La connaissance est prise dans cette contradiction que sa valeur n’existe que par sa diffusion, ce qui est tout de même assez contradictoire avec l’appropriation privée. Mais c’est que justement il y a des entreprises qui veulent capturer la connaissance, et toute connaissance capturée vaut de l’argent. François Loos, ministre délégué à l’industrie, explique ce genre de chose très officiellement.et nous dit que cette nouvelle économie crée de la valeur en interdisant la communication. L’économie de la connaissance serait donc ce monde où l’on s’enrichit en interdisant l’échange, surtout s’il est gratuit, par de nouveaux privilèges appelés brevets, droits ou licences.
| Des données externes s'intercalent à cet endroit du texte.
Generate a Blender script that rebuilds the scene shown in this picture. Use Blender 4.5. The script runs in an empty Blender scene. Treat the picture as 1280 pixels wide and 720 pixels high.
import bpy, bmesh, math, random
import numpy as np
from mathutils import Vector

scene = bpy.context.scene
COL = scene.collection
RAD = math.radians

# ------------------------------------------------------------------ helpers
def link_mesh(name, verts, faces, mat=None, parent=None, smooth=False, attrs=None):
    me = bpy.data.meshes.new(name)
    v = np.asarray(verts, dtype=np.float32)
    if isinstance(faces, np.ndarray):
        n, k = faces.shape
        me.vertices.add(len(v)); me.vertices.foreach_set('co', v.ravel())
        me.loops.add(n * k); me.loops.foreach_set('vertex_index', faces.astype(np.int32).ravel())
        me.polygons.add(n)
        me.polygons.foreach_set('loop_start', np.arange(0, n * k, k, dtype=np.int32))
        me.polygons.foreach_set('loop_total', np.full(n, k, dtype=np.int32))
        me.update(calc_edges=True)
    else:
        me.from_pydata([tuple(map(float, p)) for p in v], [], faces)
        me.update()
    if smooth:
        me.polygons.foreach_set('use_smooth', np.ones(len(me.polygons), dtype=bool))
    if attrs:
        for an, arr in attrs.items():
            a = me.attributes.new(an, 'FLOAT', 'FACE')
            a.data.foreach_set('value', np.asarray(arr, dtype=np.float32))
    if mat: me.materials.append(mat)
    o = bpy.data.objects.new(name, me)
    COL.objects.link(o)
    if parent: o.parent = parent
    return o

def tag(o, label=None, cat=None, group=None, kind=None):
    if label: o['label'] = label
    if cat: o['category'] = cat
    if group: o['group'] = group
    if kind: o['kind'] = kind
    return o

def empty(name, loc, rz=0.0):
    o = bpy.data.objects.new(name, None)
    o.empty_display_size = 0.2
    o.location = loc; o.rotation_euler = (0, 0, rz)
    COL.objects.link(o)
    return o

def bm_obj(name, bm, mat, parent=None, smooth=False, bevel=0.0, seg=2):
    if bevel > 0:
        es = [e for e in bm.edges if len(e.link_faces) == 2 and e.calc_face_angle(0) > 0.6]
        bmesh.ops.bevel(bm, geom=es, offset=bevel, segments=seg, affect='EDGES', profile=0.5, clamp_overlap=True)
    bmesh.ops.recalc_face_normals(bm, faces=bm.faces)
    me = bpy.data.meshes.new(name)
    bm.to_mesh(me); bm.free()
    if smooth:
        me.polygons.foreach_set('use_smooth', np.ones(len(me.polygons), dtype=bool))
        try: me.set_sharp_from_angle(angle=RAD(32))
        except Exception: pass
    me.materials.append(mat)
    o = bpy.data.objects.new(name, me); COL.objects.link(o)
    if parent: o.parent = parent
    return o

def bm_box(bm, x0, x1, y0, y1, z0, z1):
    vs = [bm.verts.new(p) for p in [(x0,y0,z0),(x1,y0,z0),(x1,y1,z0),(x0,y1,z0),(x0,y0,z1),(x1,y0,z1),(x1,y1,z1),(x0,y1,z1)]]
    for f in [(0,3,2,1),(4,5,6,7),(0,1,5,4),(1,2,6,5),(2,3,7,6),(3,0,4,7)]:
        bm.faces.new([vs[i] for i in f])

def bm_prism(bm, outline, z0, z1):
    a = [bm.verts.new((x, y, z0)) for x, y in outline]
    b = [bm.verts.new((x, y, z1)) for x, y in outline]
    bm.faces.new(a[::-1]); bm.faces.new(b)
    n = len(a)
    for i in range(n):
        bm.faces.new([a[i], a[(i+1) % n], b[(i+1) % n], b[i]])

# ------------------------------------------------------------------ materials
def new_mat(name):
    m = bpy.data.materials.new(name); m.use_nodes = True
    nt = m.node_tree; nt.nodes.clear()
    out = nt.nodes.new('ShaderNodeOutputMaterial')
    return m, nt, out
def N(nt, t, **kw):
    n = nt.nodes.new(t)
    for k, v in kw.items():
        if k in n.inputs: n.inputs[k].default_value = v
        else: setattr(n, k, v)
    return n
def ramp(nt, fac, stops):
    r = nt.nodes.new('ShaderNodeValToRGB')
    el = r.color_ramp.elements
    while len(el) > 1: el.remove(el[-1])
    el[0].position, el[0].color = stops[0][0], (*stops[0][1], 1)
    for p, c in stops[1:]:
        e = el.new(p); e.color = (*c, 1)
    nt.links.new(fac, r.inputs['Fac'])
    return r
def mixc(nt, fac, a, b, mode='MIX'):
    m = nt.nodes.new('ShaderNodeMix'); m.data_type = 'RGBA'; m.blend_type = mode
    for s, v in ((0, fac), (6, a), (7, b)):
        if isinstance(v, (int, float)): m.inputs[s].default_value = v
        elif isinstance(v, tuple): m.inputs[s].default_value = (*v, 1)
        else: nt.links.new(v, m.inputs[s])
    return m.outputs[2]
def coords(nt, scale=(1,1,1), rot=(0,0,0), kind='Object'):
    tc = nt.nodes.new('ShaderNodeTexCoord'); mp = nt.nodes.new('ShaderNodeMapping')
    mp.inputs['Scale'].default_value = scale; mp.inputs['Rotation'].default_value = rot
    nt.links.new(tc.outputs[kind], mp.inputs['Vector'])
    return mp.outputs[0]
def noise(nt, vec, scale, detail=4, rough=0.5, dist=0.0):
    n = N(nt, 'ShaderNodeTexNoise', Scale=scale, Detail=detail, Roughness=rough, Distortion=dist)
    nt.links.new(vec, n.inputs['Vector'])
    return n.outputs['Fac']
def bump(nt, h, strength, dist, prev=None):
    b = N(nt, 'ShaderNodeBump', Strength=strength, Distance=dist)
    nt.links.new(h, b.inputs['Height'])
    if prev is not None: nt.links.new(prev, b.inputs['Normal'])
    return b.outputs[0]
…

Là on nous invente mieux que du post-industriel, c’est carrément du post-économique !


Se décentrer de l’économie


Tout cela ressemble à une suite de propos vides de sens, fondés sur des idées creuses, des billevesées. L’identification de l’objet indispensable à la transaction ne peut pas être évacuée de l’acte économique. Et l’échange a besoin de signes qui symbolisent la confiance. Avec la valorisation des biens immatériels au bilan comptable, si l’on n’y prend pas garde, on va complètement polluer les signes eux-mêmes. Cela signifie que les documents de propriété, la monnaie et même le langage peuvent perdre en crédibilité et par conséquent, tout le système de valorisation s’en trouvera affecté. Nous avons un ministre des finances qui pratique sans cesse le langage publicitaire (qui n’est rien d’autre qu’une banalisation de la dégradation du sens des mots), qui n’est pas non plus une référence indiscutée dans le simple domaine de l’honnêteté comptable (affaire Rhodia), mais qui nous rassure à chaque fois qu’on l’entend sur sa modernité.


L’impérialisme de l’économie sur la technique a fait la grande réussite du capitalisme industriel. Mais il n’est pas certain que l’économie puisse enchâsser la science ou la connaissance. Il n’y a jamais eu autant de diplômés frustrés et déclassés, sans issue réelle de reconnaissance sociale par la distribution économique, alors les élites ne devraient pas se perdre en considérations hasardeuses, car leur avenir est fragile et incertain. La frustration de l’impossible accès à l’élite de ces déclassés travaille déjà profondément l’imaginaire collectif : l’exploitation de la nature est discutée, la croissance économique contestée, la publicité critiquée. Le thème de l’économie immatérielle reflète l’obsession des gens de pouvoir. Pourtant, l’économie n’aura pas forcément vocation dans l’avenir à être autant au centre de la société qu’aujourd’hui, les dirigeants publics actuels semblent radicalement incapables de penser ce recentrage de la société, alors que l’imaginaire collectif bouge dans un mouvement incontrôlé.


La première phrase de cet article dit que les technologies nous conduisent vers une économie de la connaissance et qu’il faut s’adapter : je n’en pense finalement pas un mot, j’ai essayé de montrer la sottise des idées reçues qu’on nous inflige. Nous sommes déclassés économiquement certes, mais nous pouvons aussi, par nos écrits et nos échanges, lutter pour décrypter la propagande, et nous ne sommes pas forcément assez bêtes pour laisser réduire la connaissance au champ des objets économiques.